Profile Image for Sara.
181 reviews47 followers
August 16, 2012
At Home in the World is a thoughtful, very readable look at the Central Australian Warlpiri through the experiences of anthropologist Michael Jackson. Jackson and his wife, also an anthropologist, spent a year living with the Warlpiri, learning their language and becoming acquainted with their epistemology; particularly with their ideas of "the Dreaming" and "song lines"*, their relationship with place, time, their past, future and each other. The real strength of Jackson's work is his insertion of himself into his depiction of the Warlpiri. He continuously draws attention to how his subjectivity did or could have contributed to his evaluation of the time he spent with the Warlpiri. He comes across as an exceedingly self-reflective and empathetic person whose points are worth considering simply on that merit, even if he were not an academically trained anthropologist. Jackson comes from New Zealand originally but, at the time of the writing of his book lived, worked and raised his family in the United States. This fact probably contributed to one of the main aspects of Warlpiri life and thought that Jackson returns to again and again; namely, the concept of home and belonging. In treating this subject, Jackson also pays sensitive uncondescending attention to the Warlpiri as colonized, marginalized and brutalized people and to his own whiteness and European heritage.

I read this book while contemplating my own impending move across country and out of the only city I have felt truly at home in. A lovely lesson I have taken from At Home in the World is that, even when I live elsewhere, I am now a part of the place I call home and even if I leave them, I am part of the people I love. I take it all with me and leave myself behind. My home is as fluid a thing as my sense of self, continually adapting to circumstance, altering with time and events. This seems comforting to me rather than alarming. Especially as I attempt to feel at home when I am far away from home. A very timely read full of comfort for those of us, increasingly many, who have lived semi-itinerant lives and who love people scattered around the world.

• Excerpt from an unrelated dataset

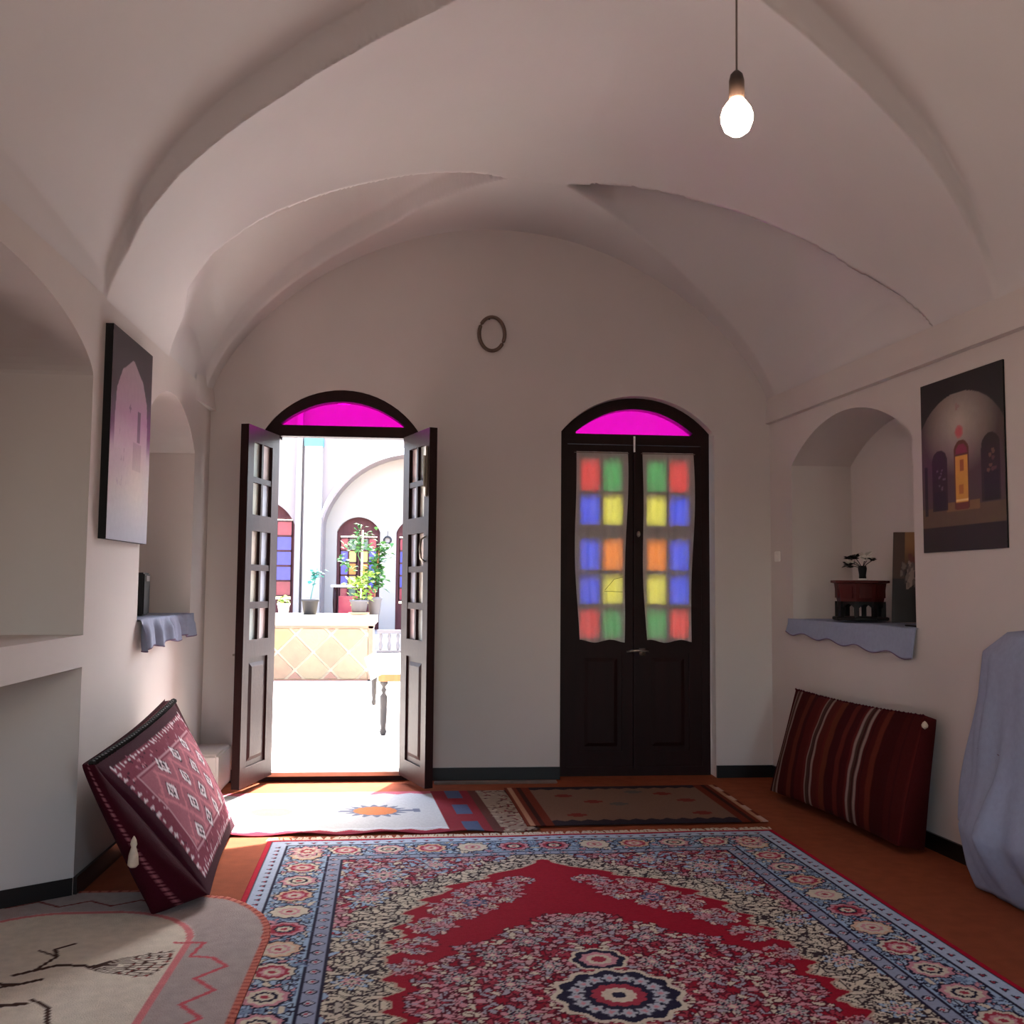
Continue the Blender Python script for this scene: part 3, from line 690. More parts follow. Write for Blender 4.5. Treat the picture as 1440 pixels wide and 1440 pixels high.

*If you have not heard these terms before, look them up. They are multivalent concepts that I am barely beginning to grasp. I would not explain them with any depth or in ways that would do their complexity of meaning justice.
Profile Image for Conal.
18 reviews2 followers
August 22, 2011
For anthropologist who despairs that anthropology as often practiced and studied today in academic departments is without soul--without humanness, without emotions and feelings, where macro-processes write out the human from the picture and where human lives become simply incidental in the face of larger macro-processes--turn to this book to see how we can revive anthropology that has been overtaken by literary/textual and macro/historical approaches.

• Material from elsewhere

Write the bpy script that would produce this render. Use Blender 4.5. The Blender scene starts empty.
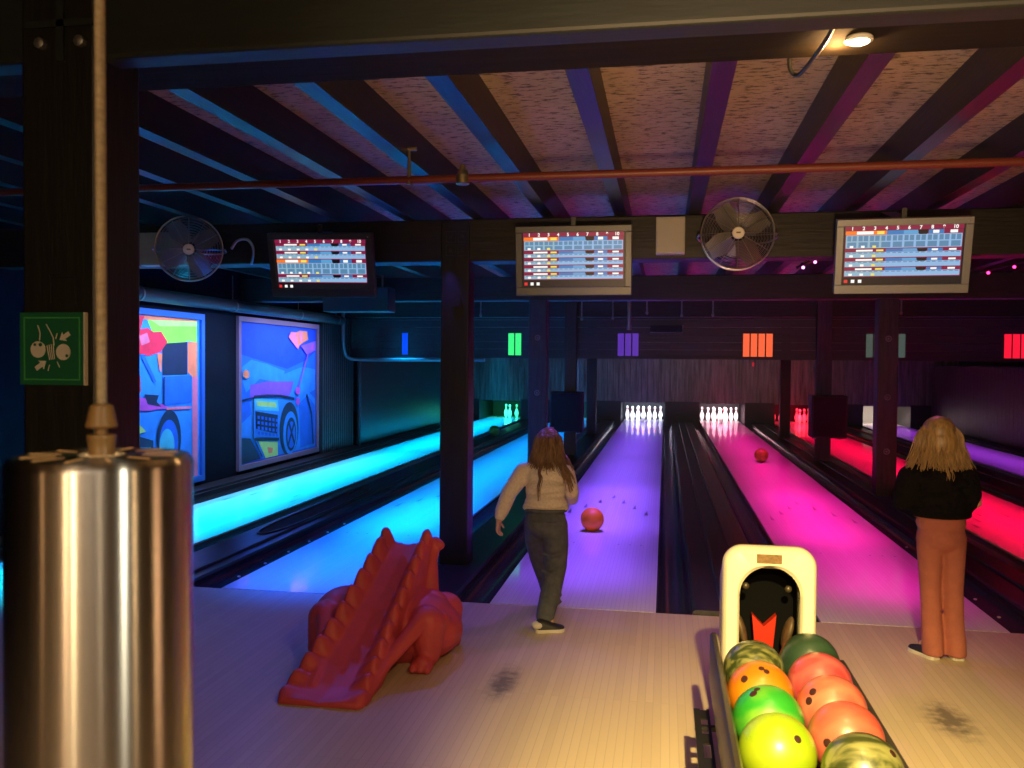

I first encountered Jackson when I designed and taught a course on anthropology in West Africa and assigned his book « In Sierra Leone ». The book was written in such a humanistic and poetic way that captures the struggles of individuals in the aftermath of Sierra Leon's long civil war and how those individuals come to re-embed themselves back into life by re-creating living in a war torn place. I was fascinated that an anthropologist spoke to me so deeply, after being inculcated in the kind of cultural anthropology approaches I've encountered in my training. So I went on to look at other books by Jackson and came to his book « At Home in the World ».

« Home » looks at how aborigines of Australia have worked with reclaiming colonised land as their home. It brings into perspective larger existential questions about home and belonging in a world where you can be uprooted and not belonging even though that place is supposed to be your "home".

For me, this book gave me the sense that I could reclaim anthropology for myself (that is, legitimise it for myself) because so many of my own interests in the discipline fall out of the perspectives of the dominant strains of anthropology and yet those interests are legitimately studied and discussed by anthropologists in the small field of phenomenological/existential anthropology.